Se esiste davvero un’alternativa concreta al dominio politico ed economico occidentale, questa può essere trovata nei Paesi Brics. Si tratta di un raggruppamento di economie mondiali emergenti guidato da Brasile, Russia, India e Cina. Nel 2010 si è aggiunto anche il Sudafrica e nell’ottobre del 2024 si è tenuto il sedicesimo vertice dove per la prima volta hanno partecipato anche Egitto, Emirati Arabi Uniti ed Etiopia. L’organizzazione intergovernativa mira anche a creare un nuovo asse economico dominante, nella sfida a un dollaro che continua a mantenere il primato ma senza la solidità di un tempo.
Il dollaro – La moneta degli Stati Uniti ancora oggi è la guida economica del mondo. L’influenza del biglietto verde è tale da prezzare l’oro e l’energia Ciò vuol dire che se il dollaro si rafforza, il prezzo del greggio tende a calare, mentre con un dollaro debole il prezzo del petrolio sale. Il 58% delle riserve valutarie del mondo è in dollari, il 54% delle fatture dell’export mondial è in dollari e l’89% delle transizioni valutarie mondiali è in dollari. Ma l’onnipotenza mostra le prime crepe. È vero che le riserve valutarie del mondo in dollari sono il 58% ma all’inizio del millennio erano più del 72%. A questo si aggiunge il neoeletto presidente Donald Trump e la promessa di una nuova politica economica americana e mondiale. In un post su X dell’1 dicembre scriveva: «l’idea che i Paesi Brics si allontanino dal dollaro mentre noi stiamo qui a guardare, è finita. Questi Paesi devono impegnarsi a non creare una moneta alternativa né ad aderire ad alcun progetto per sostituire il nostro potente dollaro. Altrimenti noi gli applicheremo dazi del 100% e gli imporremo di dire addio al mercato americano. Lo stesso accadrà a chiunque intenda non usare il dollaro nel commercio internazionale». Dazi a tappeto e l’insistenza sull’onnipotenza del dollaro tuttavia potrebbero non essere la soluzione migliore. Come dice a La Repubblica Giampaolo Galli, economista della Cattolica: «In tanti paesi una provocazione come quella di escluderli dagli scambi globali suona intollerabile, e non fa altro che alimentare gli sforzi per trovare alternative». Lo ricorda anche l’ISPI, l’Istituto per gli studi di politica internazionale: quanto più il Tesoro americano utilizza il sistema di pagamenti per imporre sanzioni e usa il dollaro come arma, tanto più i Paesi colpiti o minacciati ricorrono a strumenti monetari alternativi.

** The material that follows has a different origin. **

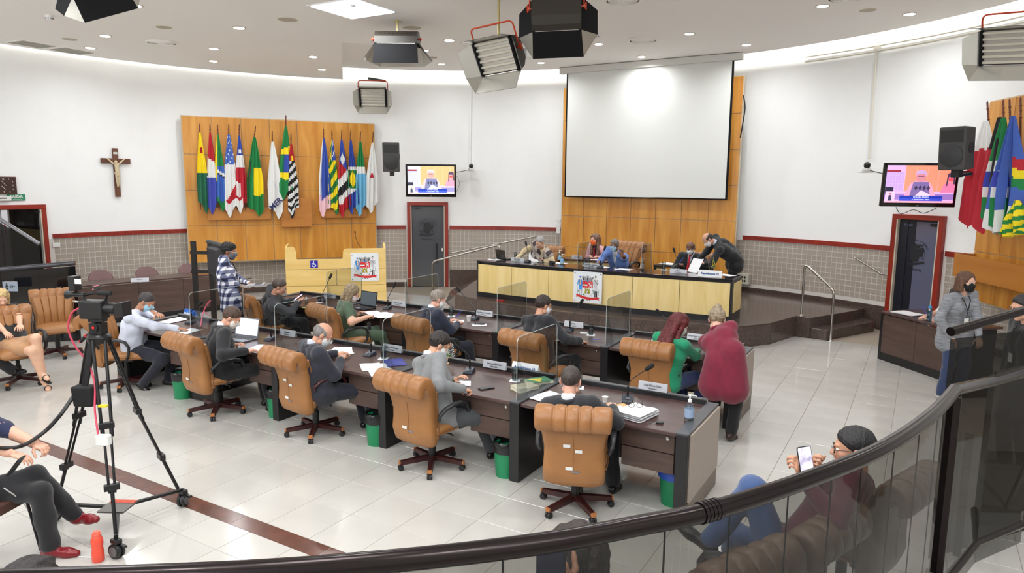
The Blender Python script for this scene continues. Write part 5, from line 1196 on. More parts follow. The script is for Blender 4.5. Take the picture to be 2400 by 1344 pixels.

L’Asse Cina-Russia – L’alleanza economica Pechino-Mosca è il tentativo più reale a oggi per de-dollarizzare l’economia globale. Il 4 febbraio 2022 i due paesi hanno siglato un accordo di cooperazione a lungo termine. La Cina ha aperto ai russi il proprio sistema di pagamenti Cips (Crossborder Interbank Payment System) e hanno concluso tra loro accordi swap, ovvero la possibilità di scambiarsi valuta. La collaborazione è stata favorita dall’embargo occidentale contro la Russia dopo lo scoppio della guerra in Ucraina, il che ha costretto il presidente russo Vladimir Putin a volgere lo sguardo verso est. Nel mentre il presidente cinese Xi Jinping non solo aumentava la costruzione di opere pubbliche nel Paese ma creava anche strutture meno visibili come quelle finanziare. Cips è a oggi un sistema di pagamento alternativo che comprende 142 istituzioni finanziare che partecipano in forma diretta, 1.394 indirettamente (il sistema occidentale Swift mantiene ancora il primato con 11mila banche aderenti). Russia e Cina esportano prodotti tra loro con la possibilità di essere pagati con la propria valuta all’interno di una nuova area valutaria fondata sulla moneta cinese e libera dal dominio del dollaro. L’utilizzo del renminbi, la moneta di Pechino, negli scambi commerciali internazionali è esploso negli ultimi 15 anni, dallo 0% del 2010 fino a più del 50% nel 2023. La Banca centrale cinese ha attivato swap lines bilaterali con le banche centrali di più di 40 paesi tra cui gli altri membri dei Brics.